Porque en el imaginario de mi generación Jane, la de Tarzán, no es esa
jovencita mojigata e indecisa de las novelas, a la que hay que estar salvando
todo el rato de gorilas que la raptan, de leones que se meten por su ventana, de
incendios y catástrofes varias, e incluso de pretendientes indeseables. No,
afortunadamente esta vez, y al contrario de lo que siempre pasa, Jane, la de
Tarzán, tuvo para nosotros el dulce semblante de Maureen O’Sullivan, la
compañera de Johnny Weissmuller en las películas que iluminaron nuestra
infancia.
La Jane de las películas no es una tonta damisela en apuros, sino una mujer
real de carne y hueso que tiene a Tarzán, a Chita y, si la dejan, a toda la
selva, comiendo de su mano. Serena, fuerte y contentísima de su lugar en el
mundo, Jane es el eje familiar y, a la vez, el nexo que une a Tarzán con el
resto de la civilización. Y el grito de Tarzán, descrito como “alarido que
ponía los pelos de punta y helaba la sangre” y que, cuando lo oye la Jane de
las novelas dice: “¿Qué fue ese ruido tan espantoso?”, es para la Jane
cinematográfica la llamada del hogar.
Mientras la Jane de las novelas se casa, faltaría más, y vive en su mansión
londinense como Lady Greystoke, la Jane de las películas vive alegremente en
pecado, se supone, en la casa del árbol que todos quisimos de niños (con su
sistema de agua, ascensor y ventilador) y protagoniza una escena tan bella y
libre como la que hoy les brindo y que, por supuesto, fue censurada.

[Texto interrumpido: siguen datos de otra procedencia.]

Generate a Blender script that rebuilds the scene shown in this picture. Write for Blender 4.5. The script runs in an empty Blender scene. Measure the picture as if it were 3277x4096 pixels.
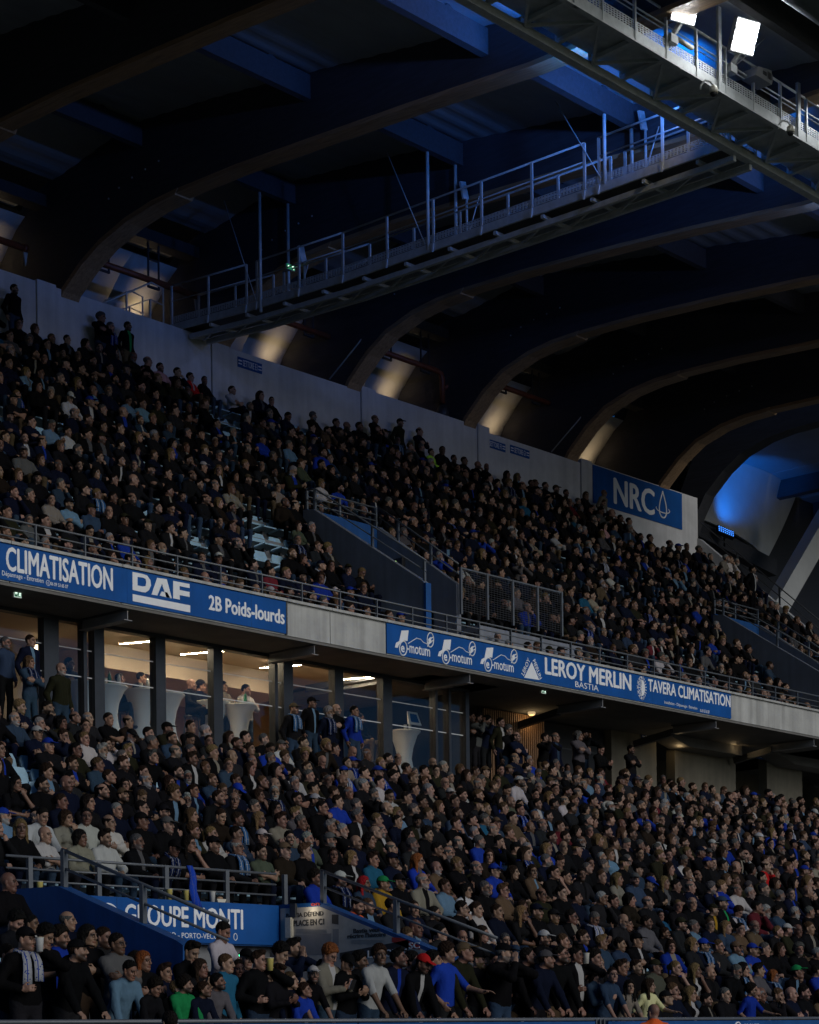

Aunque, pensándolo bien, también las películas de Tarzán y Jane son
increíbles, con una selva con todos los animales a su disposición y donde no hay
mosquitos ni paludismos, como si fuera el lugar ideal para unas vacaciones al
aire libre.
Pero para eso, para inventar cosas increíbles y hacernos disfrutar con ellas,
están precisamente los libros y las películas.